Everyone, that is, except our own Savannah Guthrie, who has just discovered the stuff.



Oh Savannah, get ready to take a long, winding road down a rabbit hole of deliciousness. It ends with your nose running and your breath smelling like fire, but it is one great trip.

Made from dried chiles, vinegar, garlic, salt and sugar, Sriracha is named after a city in Thailand. Most of what we eat here in the states is made in Huy Fong foods in California. And thanks to a recent court case, it will continue to be produced there.
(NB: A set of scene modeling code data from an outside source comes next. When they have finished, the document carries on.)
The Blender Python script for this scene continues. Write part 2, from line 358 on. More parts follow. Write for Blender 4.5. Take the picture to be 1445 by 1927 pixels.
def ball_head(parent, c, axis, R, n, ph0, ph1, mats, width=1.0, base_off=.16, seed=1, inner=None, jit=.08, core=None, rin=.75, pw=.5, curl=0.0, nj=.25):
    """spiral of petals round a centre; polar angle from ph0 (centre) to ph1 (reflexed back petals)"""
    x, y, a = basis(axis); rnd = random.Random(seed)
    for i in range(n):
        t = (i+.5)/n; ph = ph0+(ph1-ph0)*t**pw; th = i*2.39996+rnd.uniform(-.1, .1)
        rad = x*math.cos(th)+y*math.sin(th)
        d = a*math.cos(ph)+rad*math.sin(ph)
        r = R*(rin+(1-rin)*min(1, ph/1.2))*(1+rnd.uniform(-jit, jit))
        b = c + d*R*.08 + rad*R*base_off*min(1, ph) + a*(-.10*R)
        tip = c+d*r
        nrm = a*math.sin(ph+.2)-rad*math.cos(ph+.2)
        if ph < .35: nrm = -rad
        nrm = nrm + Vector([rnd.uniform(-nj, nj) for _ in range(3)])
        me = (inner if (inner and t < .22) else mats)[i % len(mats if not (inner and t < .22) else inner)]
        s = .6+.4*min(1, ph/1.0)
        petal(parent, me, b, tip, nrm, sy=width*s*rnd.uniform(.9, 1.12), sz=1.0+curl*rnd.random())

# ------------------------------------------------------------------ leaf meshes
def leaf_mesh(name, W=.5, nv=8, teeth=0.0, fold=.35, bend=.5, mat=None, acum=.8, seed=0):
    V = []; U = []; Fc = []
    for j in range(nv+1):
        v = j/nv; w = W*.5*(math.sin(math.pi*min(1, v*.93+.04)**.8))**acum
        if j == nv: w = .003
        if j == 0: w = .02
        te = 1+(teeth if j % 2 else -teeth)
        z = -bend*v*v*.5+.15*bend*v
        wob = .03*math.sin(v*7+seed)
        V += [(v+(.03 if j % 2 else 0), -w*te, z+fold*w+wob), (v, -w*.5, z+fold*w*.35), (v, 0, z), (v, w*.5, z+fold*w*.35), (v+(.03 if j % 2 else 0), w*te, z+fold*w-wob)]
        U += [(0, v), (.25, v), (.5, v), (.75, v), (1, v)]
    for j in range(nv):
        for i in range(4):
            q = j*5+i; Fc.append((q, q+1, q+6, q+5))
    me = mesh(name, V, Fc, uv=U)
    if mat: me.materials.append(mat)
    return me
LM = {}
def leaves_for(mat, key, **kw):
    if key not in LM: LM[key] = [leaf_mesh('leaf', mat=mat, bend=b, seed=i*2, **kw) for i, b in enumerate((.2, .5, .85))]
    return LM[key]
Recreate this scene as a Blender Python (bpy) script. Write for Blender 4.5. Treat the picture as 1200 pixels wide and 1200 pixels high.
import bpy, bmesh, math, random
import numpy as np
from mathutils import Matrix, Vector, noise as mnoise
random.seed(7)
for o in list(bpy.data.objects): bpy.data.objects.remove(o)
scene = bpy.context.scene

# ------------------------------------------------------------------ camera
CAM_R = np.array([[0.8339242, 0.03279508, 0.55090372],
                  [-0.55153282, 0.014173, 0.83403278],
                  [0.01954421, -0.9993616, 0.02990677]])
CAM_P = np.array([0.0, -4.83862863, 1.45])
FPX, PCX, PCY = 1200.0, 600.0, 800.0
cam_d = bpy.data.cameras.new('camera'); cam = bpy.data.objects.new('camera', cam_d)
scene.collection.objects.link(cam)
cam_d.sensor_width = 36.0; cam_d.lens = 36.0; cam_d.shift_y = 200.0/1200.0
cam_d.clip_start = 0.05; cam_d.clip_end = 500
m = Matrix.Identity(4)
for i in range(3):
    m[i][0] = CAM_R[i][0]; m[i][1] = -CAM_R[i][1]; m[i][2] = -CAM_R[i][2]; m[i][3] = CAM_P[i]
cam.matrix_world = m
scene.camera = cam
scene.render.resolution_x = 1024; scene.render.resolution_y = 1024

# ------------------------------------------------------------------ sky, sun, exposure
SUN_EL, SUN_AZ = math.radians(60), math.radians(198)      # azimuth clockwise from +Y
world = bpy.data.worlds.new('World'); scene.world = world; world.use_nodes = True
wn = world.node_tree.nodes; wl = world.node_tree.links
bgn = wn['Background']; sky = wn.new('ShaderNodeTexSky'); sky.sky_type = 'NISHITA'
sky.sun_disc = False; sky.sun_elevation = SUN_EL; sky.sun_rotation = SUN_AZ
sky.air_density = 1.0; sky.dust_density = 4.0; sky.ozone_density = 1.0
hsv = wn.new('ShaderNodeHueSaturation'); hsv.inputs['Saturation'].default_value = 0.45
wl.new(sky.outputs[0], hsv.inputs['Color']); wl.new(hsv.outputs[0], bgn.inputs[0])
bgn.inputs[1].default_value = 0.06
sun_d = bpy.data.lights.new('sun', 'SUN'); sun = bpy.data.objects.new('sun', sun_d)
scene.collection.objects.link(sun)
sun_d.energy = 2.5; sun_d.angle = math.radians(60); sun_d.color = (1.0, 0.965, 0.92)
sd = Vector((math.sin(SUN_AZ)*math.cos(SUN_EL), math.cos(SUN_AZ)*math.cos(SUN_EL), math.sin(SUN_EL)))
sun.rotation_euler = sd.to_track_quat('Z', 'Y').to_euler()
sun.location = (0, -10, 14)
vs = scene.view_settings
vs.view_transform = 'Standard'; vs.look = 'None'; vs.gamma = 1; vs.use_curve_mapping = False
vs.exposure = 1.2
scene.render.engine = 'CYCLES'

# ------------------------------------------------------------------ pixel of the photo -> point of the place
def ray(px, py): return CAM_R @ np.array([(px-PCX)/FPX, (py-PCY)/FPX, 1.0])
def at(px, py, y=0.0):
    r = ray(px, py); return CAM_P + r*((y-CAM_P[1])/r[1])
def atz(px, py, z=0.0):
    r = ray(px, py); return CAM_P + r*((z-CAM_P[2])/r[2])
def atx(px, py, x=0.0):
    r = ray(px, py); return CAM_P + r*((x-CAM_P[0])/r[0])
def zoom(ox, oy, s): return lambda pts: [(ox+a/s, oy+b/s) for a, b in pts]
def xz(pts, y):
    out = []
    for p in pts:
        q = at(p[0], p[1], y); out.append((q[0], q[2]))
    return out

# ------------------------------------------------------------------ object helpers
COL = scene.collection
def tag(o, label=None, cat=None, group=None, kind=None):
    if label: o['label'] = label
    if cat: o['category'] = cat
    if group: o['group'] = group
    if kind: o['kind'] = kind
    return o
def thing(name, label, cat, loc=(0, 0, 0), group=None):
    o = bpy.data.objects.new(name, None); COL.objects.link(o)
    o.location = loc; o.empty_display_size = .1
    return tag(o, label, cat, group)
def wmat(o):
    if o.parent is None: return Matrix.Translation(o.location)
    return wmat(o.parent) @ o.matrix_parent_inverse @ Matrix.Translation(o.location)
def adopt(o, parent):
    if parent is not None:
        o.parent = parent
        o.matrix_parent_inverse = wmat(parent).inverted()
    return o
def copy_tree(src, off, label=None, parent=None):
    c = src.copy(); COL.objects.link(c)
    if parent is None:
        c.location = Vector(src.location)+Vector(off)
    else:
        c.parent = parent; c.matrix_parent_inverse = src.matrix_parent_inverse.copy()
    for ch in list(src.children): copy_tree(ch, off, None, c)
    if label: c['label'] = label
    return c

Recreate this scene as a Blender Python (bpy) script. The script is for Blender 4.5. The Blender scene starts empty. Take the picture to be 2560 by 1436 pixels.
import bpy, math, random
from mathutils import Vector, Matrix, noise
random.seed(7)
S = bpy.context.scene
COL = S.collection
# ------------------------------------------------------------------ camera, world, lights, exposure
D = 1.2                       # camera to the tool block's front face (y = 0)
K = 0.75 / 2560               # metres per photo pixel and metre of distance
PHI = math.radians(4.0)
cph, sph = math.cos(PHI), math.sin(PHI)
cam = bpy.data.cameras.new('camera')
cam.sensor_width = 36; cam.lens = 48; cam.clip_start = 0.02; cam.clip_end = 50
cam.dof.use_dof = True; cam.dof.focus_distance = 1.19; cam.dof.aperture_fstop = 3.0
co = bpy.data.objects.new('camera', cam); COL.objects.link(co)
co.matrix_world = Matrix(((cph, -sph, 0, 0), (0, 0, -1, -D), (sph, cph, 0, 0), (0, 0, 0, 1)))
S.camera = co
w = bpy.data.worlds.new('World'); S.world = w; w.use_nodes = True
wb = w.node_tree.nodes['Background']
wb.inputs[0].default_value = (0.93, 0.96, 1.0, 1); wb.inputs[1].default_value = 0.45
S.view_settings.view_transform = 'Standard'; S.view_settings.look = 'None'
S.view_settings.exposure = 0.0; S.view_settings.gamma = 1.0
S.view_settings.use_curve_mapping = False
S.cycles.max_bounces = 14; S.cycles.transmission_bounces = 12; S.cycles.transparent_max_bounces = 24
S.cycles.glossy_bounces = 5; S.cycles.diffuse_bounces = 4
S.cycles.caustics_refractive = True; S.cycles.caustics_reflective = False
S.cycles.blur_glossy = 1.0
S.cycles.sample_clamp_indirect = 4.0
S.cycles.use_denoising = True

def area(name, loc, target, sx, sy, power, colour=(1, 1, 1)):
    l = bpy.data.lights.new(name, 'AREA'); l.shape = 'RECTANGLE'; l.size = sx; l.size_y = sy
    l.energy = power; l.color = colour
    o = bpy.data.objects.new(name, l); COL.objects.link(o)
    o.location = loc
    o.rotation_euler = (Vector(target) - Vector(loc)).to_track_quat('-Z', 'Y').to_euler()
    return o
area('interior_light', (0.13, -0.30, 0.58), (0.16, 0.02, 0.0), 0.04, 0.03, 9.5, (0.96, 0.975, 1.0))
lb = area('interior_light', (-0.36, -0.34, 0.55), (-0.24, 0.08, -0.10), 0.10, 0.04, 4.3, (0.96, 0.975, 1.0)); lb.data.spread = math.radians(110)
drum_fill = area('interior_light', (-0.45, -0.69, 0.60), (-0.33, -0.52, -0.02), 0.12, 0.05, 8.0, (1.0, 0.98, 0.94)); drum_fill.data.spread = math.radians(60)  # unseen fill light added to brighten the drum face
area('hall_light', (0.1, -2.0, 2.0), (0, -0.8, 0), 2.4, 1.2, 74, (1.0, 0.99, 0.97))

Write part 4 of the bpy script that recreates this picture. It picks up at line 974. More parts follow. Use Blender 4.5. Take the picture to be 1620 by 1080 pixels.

Sriracha is, quite frankly, the most addictive legal substance on the planet. Sure, any hot sauce lover can top chili, tacos or eggs with a few drops. But if you want the real scoop on how to Sriracha-fy your universe, look no further. And, tell us your favorite use of Sriracha in the comments below or with #OrangeRoom. 

Best of both worlds

If you add mayonnaise to something, it’s instantly going to get better. My Asian Steak Sandwiches use a very simple marinade, a good cut of meat, and some tangy Asian slaw to deliver on the flavor. But the key is the Sriracha mayonnaise. Just a few drops of the good stuff transforms mayo. It becomes pungent and bright, enlivening the meat while still providing that creaminess that you crave. This two-ingredient condiment is perfect for French fries, crudités, and so much more. Just try to get away with only eating a tablespoon of it. You are doomed to fail.

Holiday heat

Most of us will be eating turkey in a few weeks, and although midnight sandwiches are universally loved, the truth is a lot of us just aren’t turkey fans. The bird tends to get dry and can be a little – dare we say it – flavorless. The best way to ensure a juicy bird is to brine it, and if you want to up the ante, Bon Appetit suggests that you add some Sriracha to your brine. That way, the turkey can pick up some gentle garlic and chile flavors that will add a special zing to your holiday meal.


Sweet n’ spicy

Main dishes can’t have all of the fun. Molly Wilkof of Quiche a Week gets her fix with some sweet and spicy Peanut Butter and Jelly and Sriracha Chocolate Chip Cookies. These cookies utilize tahini and peanut butter to make them rich, jelly and chocolate chips for the sweetness, and just a dash of Sriracha to add that extra kick. Molly’s inspiration is the peanut butter, jelly and jalapeno sandwiches she ate in the South. “It’s an unlikely pairing and at first it sounds disgusting,” she writes. “Maybe even on second thought it does too. But you’re wrong.”

Go gourmet

Sriracha is inexpensive but the taste is gourmet. That’s why it’s a natural partner for luxurious ingredients. In Mount Dora restaurant’s opulent uni shooter, the chef combinedfirm, briny sea urchin with the yolk of one quail egg, a hit of citrusy ponzu sauce, and a bit of Sriracha. The diner slurps it all back and the result is nothing less than elegant. The smooth, salty uni, the creamy egg yolk, the bright ponzu, and that peppery, spicy Sriracha all make for a taste sensation unlike any other. While the restaurant has closed, the recipe is preserved on Steamy Kitchen.

Tasty tipples

There is nothing that will make you want a drink more than a day with the family at that holiday cocktail party, am I right? For that, turn to Todd Richman, of Sidney Frank Imports. This renowned mixologist brings the flavors of Asia forefront with this herbaceous, bright cocktail that is sure to remind you why Sriracha is a staple of any foodie’s pantry:

The Spicy Farmer’s Paradise


  • 2 parts American Harvest Organic Spirit (or vodka of choice)
  • 1.5 parts pineapple juice
  • .5 parts simple syrup
  • 1 barspoon Sriracha
  • 10 cilantro leaves 

Combine all ingredients in a shaker with ice, shake well, strain into a rocks glass over fresh ice, and garnish with a lime wedge.

Spray it, don’t say it!

What could be better than a spray bottle full of the good stuff? Just attach a spray nozzle, as seen on The Sriracha Cookbook’s blog and Facebook page, and get ready to mist away at a tray of onion rings, devilled eggs or your mortal enemy. Or, just open your mouth and enjoy the good stuff au natural. It’s probably best to do this before you start drinking your Sriracha cocktails.